Mieko Kubota practices various Japanese traditions including ikebana (flower arranging), origami (paper folding), calligraphy and the tea ceremony. A master ikebana artist with over fifty years of experience, she creates arrangements that both adhere to tradition and reflect modern sensibilities. She is a former president of the Miami chapter of Ikebana International and won the Florida Folk Heritage Award in 2010. Mieko is originally from Japan.
Mieko Kubota
Mieko Kubota

More about Mieko

The following text, written by anthropologist Laura Ogden, was published in Florida Folklife: Traditional Arts in Contemporary Communities (1998):

Mieko Kubota is an accomplished artist in ikebana, a Japanese method of flower arranging. Well-recognized for her creativity, Kubota teaches and demonstrates ikebana throughout South Florida. She lives with her daughter and her daughter’s small children in a house in Miami, whose entranceway is decked with bonsai formed from blooming bougainvillea and ficus plants. For several years, she has served as an interpreter and tutor for the Dade County school system.

Ikebana, like many traditional Japanese arts, has a history dating back several centuries. Flowers and greenery are arranged both to reflect the artist’s interpretation of natural forces and to create new meanings linked to the non-natural environment. There are many schools of ikebana, which range from the strictly traditional to the various contemporary free-style forms. Kubota’s own style is eclectic. Similar to the manner in which a jazz musician improvises within standard chord changes, she explores personal interpretations of traditional ikebana patterns. Her designs incorporate found objects, experimental containers, native plants and tropical flowers.

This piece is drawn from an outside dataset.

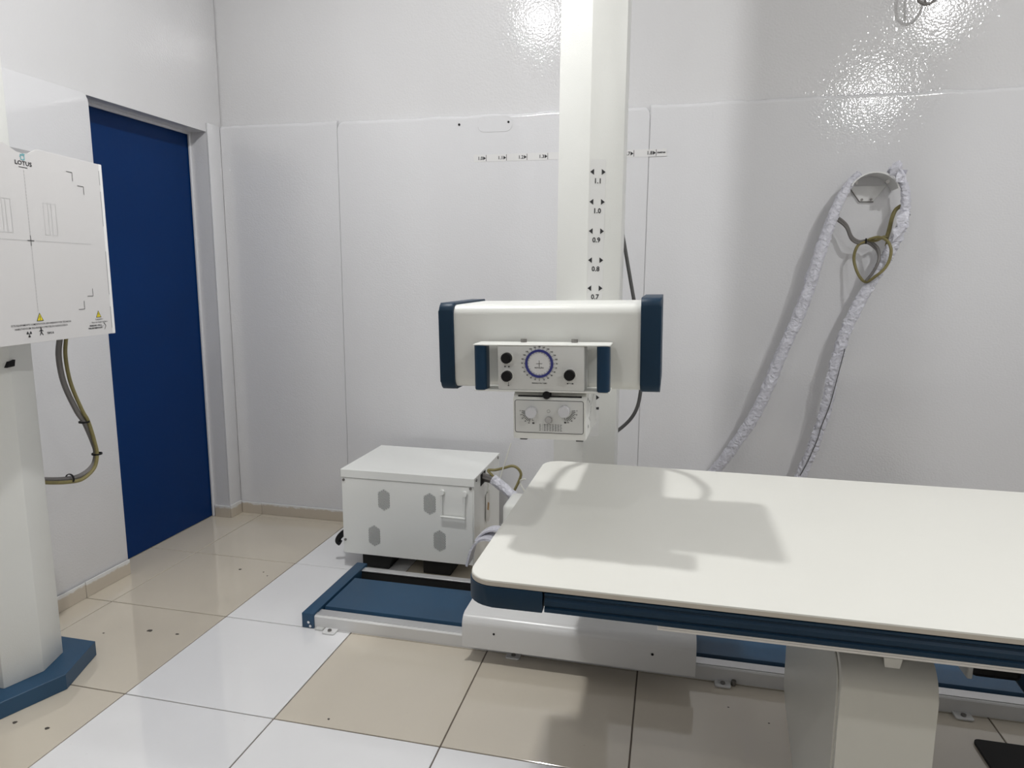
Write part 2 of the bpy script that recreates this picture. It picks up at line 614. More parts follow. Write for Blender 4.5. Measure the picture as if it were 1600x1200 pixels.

Kubota is the local president of the Ikebana International school, which was founded in the United States in the 1950s. The motto of Ikebana International is “friendship through flowers.” In keeping with this motto, Kubota uses ikebana to reach out to others in the community through the beauty of arranged flowers. She has taught ikebana at Fairchild Tropical Garden in Miami for several years, as well as at other locations. In addition to teaching, she has demonstrated the art on many occasions. For instance, she donates her time each year to fund- raisers for the Miami Horticultural Society, held at the Miami Museum of Science. One year she demonstrated flower arranging techniques to music, thus creating a performance piece.

Kubota’s perceptions of ikebana parallel her feelings about bonsai, the Japanese art of shaping small shrubs to give the illusion of trees in nature. In 1971 Kubota and her late husband founded a nursery in rural southern Dade County, dedicated to bonsai. She comments that “bonsai teaches you that you must follow the rules of nature. You shape bonsai to emphasize nature’s shape. And there are many styles of bonsai, but nature decides what style it will be.”

Kubota is also a skilled origami artist. In origami, a paper sculpture is created out of a single piece of folded paper, without using scissors, tape, glue or staples. Popular forms are the crane, frog, ship and balloon. Like most folk arts, origami has been passed down through oral instruction and demonstration, with mothers teaching designs to their children. Kubota has passed on this traditional art to her daughter and grandchildren.